◆ Work instructions:
Check each line of the entries below for the string "Blender"; copy every line where it appears.

◆ Record excerpts:
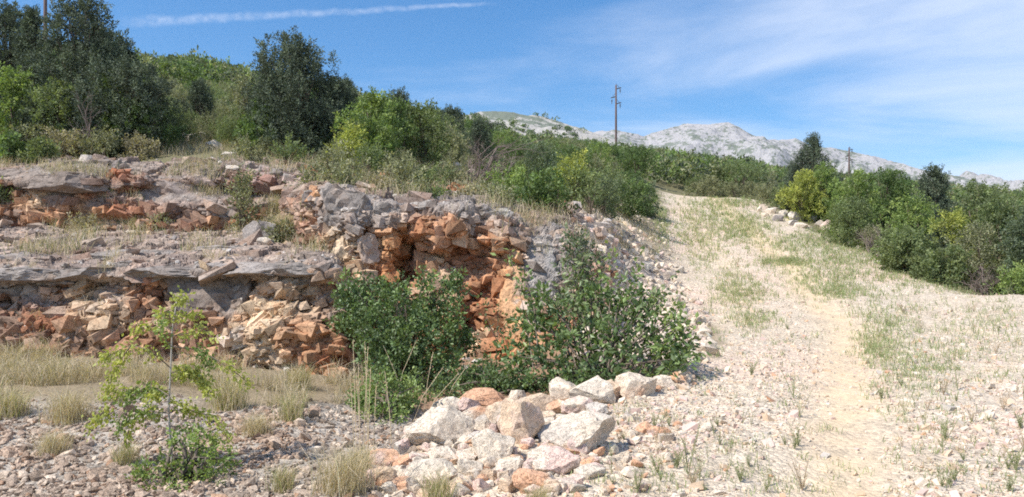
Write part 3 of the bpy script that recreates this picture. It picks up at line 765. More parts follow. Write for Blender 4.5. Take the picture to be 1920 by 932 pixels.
PG = 'pale rubble heaped at the edge of the track'
pile = [
    (907, 749, 92, 34, 'o', None, 'flat rusty orange slab on top of the rubble heap'),
    (873, 764, 46, 30, 'p', 'o', 'pinkish wedge stone under the orange top slab'),
    (838, 764, 50, 32, 'w', None, 'white blocky stone left of the orange top slab'),
    (888, 781, 58, 30, 'c', 'o', 'pale slab with orange stain below the orange top slab'),
    (822, 814, 108, 82, 'w', 'c', 'largest cream block on the left side of the rubble heap'),
    (900, 803, 40, 42, 'w', 'g', 'small rounded white stone right of the big cream block'),
    (888, 829, 50, 34, 'g', 'w', 'greyish stone wedged below the rounded white stone'),
    (926, 843, 68, 82, 'w', None, 'tall white prism shaped stone in the middle of the heap'),
    (982, 795, 82, 104, 't', 'p', 'large rough tan block behind the white prism stone'),
    (932, 783, 46, 48, 't', 'c', 'tan stone tucked left of the large rough tan block'),
    (966, 753, 38, 36, 'c', None, 'cream stone on the back rim right of the orange slab'),
    (1006, 760, 58, 40, 't', 'c', 'sandy stone on the back rim above the rough tan block'),
    (1044, 769, 34, 34, 't', 'o', 'small ochre stone between the sandy stone and white peak'),
    (1060, 736, 50, 44, 'c', 'w', 'rounded cream stone just left of the white peaked stone'),
    (1108, 740, 70, 66, 'w', None, 'bright white pointed stone standing on the back rim'),
    (1079, 766, 54, 40, 'c', 'p', 'pinkish tan stone below the white pointed stone'),
    (1120, 773, 36, 28, 'g', None, 'small grey shaded stone at the foot of the white pointed stone'),
    (1149, 738, 40, 40, 't', 'p', 'tan upright stone right of the white pointed stone'),
    (1192, 731, 70, 52, 'c', 'o', 'white and orange block at the right end of the back rim'),
    (1070, 820, 138, 76, 'g', 'w', 'broad greyish white slab in front of the white pointed stone'),
    (1037, 871, 84, 52, 'c', 'p', 'peach coloured block below the broad greyish slab'),
    (1004, 908, 76, 54, 'o', 'c', 'orange angular block at the front of the heap'),
    (881, 881, 42, 36, 'w', None, 'white angular stone left below the white prism stone'),
    (723, 866, 56, 36, 'o', 'p', 'reddish stone at the far left of the heap'),
    (757, 876, 36, 38, 'o', None, 'small orange wedge beside the reddish left stone'),
    (717, 898, 56, 38, 't', 'o', 'sandy orange stone at the lower left end of the heap'),
    (955, 877, 60, 30, 'w', None, 'flat white stone between the white prism and peach block'),
    (1212, 806, 36, 24, 'o', None, 'small orange stone lying alone on the gravel right of the heap'),
    (1231, 812, 30, 20, 'o', 'p', 'small orange splinter touching the lone orange stone'),
    (1105, 865, 36, 22, 'o', 'p', 'little orange stone right of the peach block'),
    (1108, 888, 52, 28, 'w', 'g', 'flat white stone in gravel right of the front orange block'),
    (816, 843, 30, 24, 'w', None, 'small white stone at the foot of the largest cream block'),
    (751, 841, 30, 36, 'p', 'g', 'upright brownish stone between the green bush and the heap'),
    (788, 861, 38, 28, 'w', 'p', 'white stone left below the largest cream block'),
    (832, 859, 60, 36, 'c', 'w', 'cream slab below the largest cream block'),
    (879, 856, 44, 30, 'w', 'c', 'cream white stone just left of the white prism stone'),
    (901, 913, 32, 34, 'p', 'w', 'pinkish white stone at the front bottom of the heap'),
    (952, 900, 38, 36, 't', 'c', 'tan stone left of the front orange block'),
    (806, 895, 86, 54, 'w', 'p', 'wide whitish block at the front left of the heap'),
    (867, 915, 46, 32, 'o', 't', 'ochre stone at the front between two pale blocks'),
    (1277, 712, 40, 30, 'o', 'c', 'orange pink stone beside the track right of the dark leafy bush'),
    (1240, 722, 42, 28, 'c', None, 'cream stone right of the white and orange block'),
    (998, 873, 38, 30, 'p', 'w', 'pale pink stone left of the peach block'),
    (914, 893, 32, 28, 't', None, 'small tan stone in front of the white prism stone'),
    (1062, 912, 44, 30, 'p', 'c', 'pinkish stone at the front right of the orange block'),
    (760, 915, 50, 34, 'c', 'o', 'cream stone at the bottom left behind the grass tuft'),
    (1145, 845, 32, 20, 'c', 'w', 'small cream stone right of the broad greyish slab'),
]
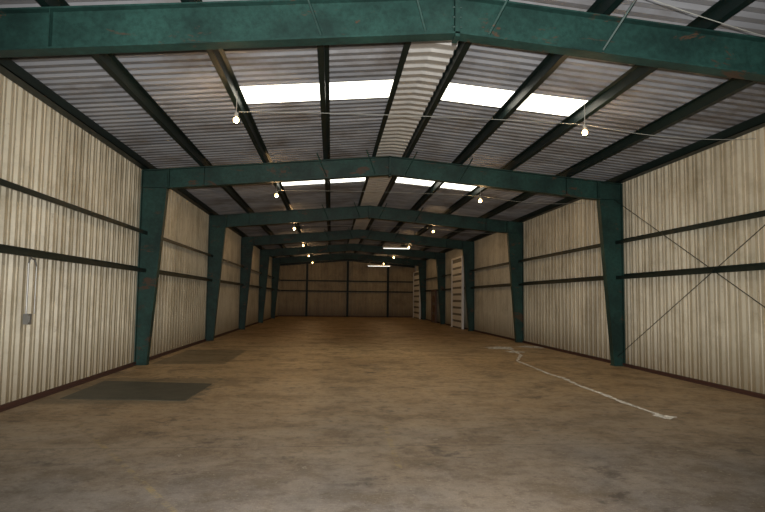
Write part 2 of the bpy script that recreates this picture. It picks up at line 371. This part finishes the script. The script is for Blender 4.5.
# ---------------------------------------------------------------- floor marks
TR=[gp(*q) for q in [(497,347),(512,350),(521,355),(517,361),(530,366),(549,374),(563,378),(580,386),(600,393),(622,402),(645,410),(672,419)]]
mb=MB(); vs=[]; L=[]
for i in range(len(TR)-1):
    for k in range(8): 
        t=k/8; L.append((TR[i][0]*(1-t)+TR[i+1][0]*t,TR[i][1]*(1-t)+TR[i+1][1]*t))
for i,(x,y) in enumerate(L):
    a=L[max(i-1,0)];b=L[min(i+1,len(L)-1)]; d=Vector((b[0]-a[0],b[1]-a[1])).normalized(); w=.02+.045*random.random()
    vs+=[(x-d.y*w,y+d.x*w,.003),(x+d.y*w,y-d.x*w,.003)]
mb.add(vs,[(2*i,2*i+1,2*i+3,2*i+2) for i in range(len(L)-1)])
for px,py,r in ((500,348,.6),(533,347,.6),(665,417,.16),(515,352,.3)):
    x,y=gp(px,py); n=18; vs=[(x,y,.004)]+[(x+cos(2*pi*k/n)*r*(.6+.6*random.random()),y+sin(2*pi*k/n)*r*(.6+.6*random.random()),.004) for k in range(n)]
    mb.add(vs,[(0,k+1,(k+1)%n+1) for k in range(n)])
mb.obj("white_powder_trail",M_POW)
a=gp(60,399);b=gp(185,401);c=gp(212,384);d=gp(105,381)
mb=MB(); q=[a,b,c,d]; mb.add([(x,y,0) for x,y in q]+[(x,y,.008) for x,y in q],[(0,3,2,1),(4,5,6,7),(0,1,5,4),(1,2,6,5),(2,3,7,6),(3,0,4,7)]); mb.obj("floor_mat",M_MAT)
# ---------------------------------------------------------------- lights
w=bpy.data.worlds.new("sky"); scn.world=w; w.use_nodes=True; bg=w.node_tree.nodes["Background"]
skyt=w.node_tree.nodes.new("ShaderNodeTexSky"); skyt.sky_type='HOSEK_WILKIE'; skyt.turbidity=5
w.node_tree.links.new(skyt.outputs[0],bg.inputs[0]); bg.inputs[1].default_value=.25
pl=bpy.data.lights.new("doorway_portal",'AREA'); pl.shape='RECTANGLE'; pl.size=7.2; pl.size_y=4.2; pl.cycles.is_portal=True
po=bpy.data.objects.new("doorway_portal",pl); COL.objects.link(po); po.location=(-.6,BACK-.1,2.1); po.rotation_euler=(radians(90),0,0)
fl=bpy.data.lights.new("camera_flash",'SPOT'); fl.energy=3200; fl.color=(1,.96,.90); fl.shadow_soft_size=.04; fl.spot_size=radians(98); fl.spot_blend=.75
fo=bpy.data.objects.new("camera_flash",fl); COL.objects.link(fo)
fo.matrix_world=Matrix.Translation(C+Vector((0,-.05,.16)))@Matrix((R,U,-F)).transposed().to_4x4()
cam=bpy.data.cameras.new("camera"); co=bpy.data.objects.new("camera",cam); COL.objects.link(co)
cam.sensor_width=36; cam.lens=FPX*36/765; cam.clip_start=.05; cam.clip_end=300
co.matrix_world=Matrix.Translation(C)@Matrix((R,U,-F)).transposed().to_4x4()
scn.camera=co
scn.view_settings.view_transform='Standard'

◆ Finished task:
Write part 3 of the bpy script that recreates this picture. It picks up at line 765. More parts follow. Write for Blender 4.5. Take the picture to be 1920 by 932 pixels.
Write part 2 of the bpy script that recreates this picture. It picks up at line 371. This part finishes the script. The script is for Blender 4.5.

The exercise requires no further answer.